In a judgment that many commentators are calling the most significant in employment law in over 50 years, on July 25, 2017, the United Kingdom’s Supreme Court decided that the system whereby employees must pay fees to bring their claims in the UK employment tribunal should be scrapped.

Since the tribunal system was established, it was always the case that someone could sue his or her employer without having to pay anything to bring the case. This often meant that unworthy claims would reach a hearing and significant legal costs incurred by the employer before the case was dismissed.

In an attempt to reduce the burden on businesses struggling in the economic slowdown, the incoming Conservative Government of 2010 decided to introduce a system requiring disgruntled employees to pay a significant fee to bring a claim—in some instances of well over the equivalent of $1,500. In a system where the average award for unfair dismissal is often only $9,000, imposition of the fee was meant to act as a deterrent to the vexatious litigant. When the system came into effect in 2013, what in fact happened was that the number of claims dropped by 80 percent, and that decline obviously included some claims that were justified but where the employee simply did not have the resources to commence legal action.

Whilst popular with employers, for obvious reasons, the large British union, UNISON, lodged a challenge to this system that has worked its way up through the courts and finally reached the Law Lords sitting in the Supreme Court. Their Lordships disagreed with the lower courts and allowed the appeal, quoting a number of historical common law principles from the Magna Carta right up to recent EU case law, finding that it was a fundamental right of a citizen to have access to justice and that they should not be put off by high court fees.

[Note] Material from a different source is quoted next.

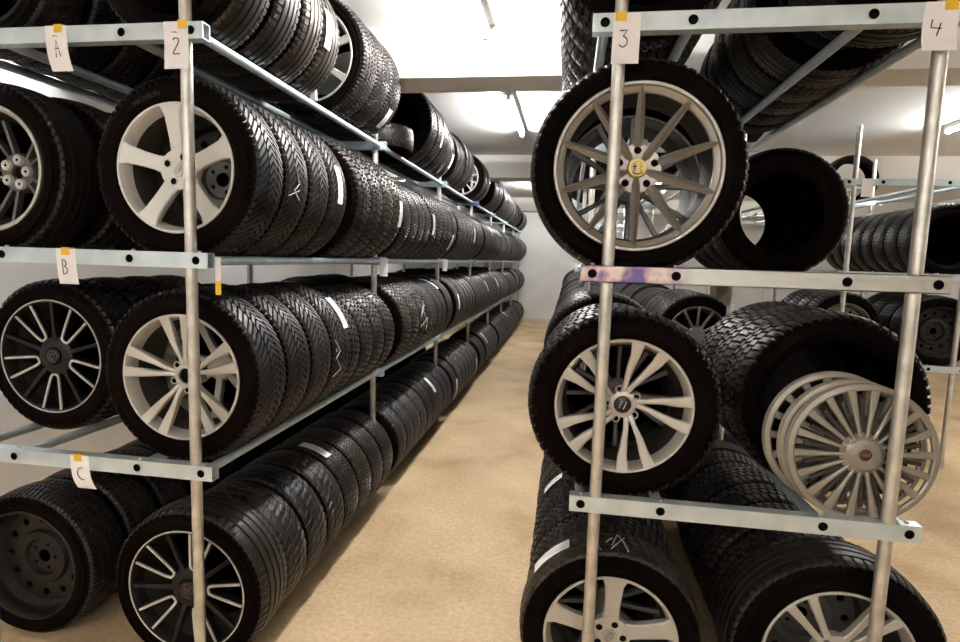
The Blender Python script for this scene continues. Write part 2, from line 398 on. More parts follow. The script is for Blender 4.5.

In a move that has caught many by surprise, the Law Lords declared that those who had already had to pay court fees should be reimbursed by the government. Where an employer has lost its defense of a claim and was required to pay an employee back for the court fees he or she has paid, the employer will now be receiving a modest check from Her Majesty’s Court Service.

However the much more worrying unanswered question concerns those workers who did not bring claims because they could not afford to and whose claims then became time barred—which generally occurs 3 to 6 months after employment ceases. Can they make an argument that their cases should be heard now—long after their former employers thought this risk had passed? Clarity on this issue cannot come soon enough, along with guidance from the government indicating whether it will introduce a system with much lower fees or go back to a system of free access to justice (and not face the embarrassment of a further challenge), at least in the employment sphere. After Brexit and the recent election debacle, it’s anyone’s guess what route this government will decide to take.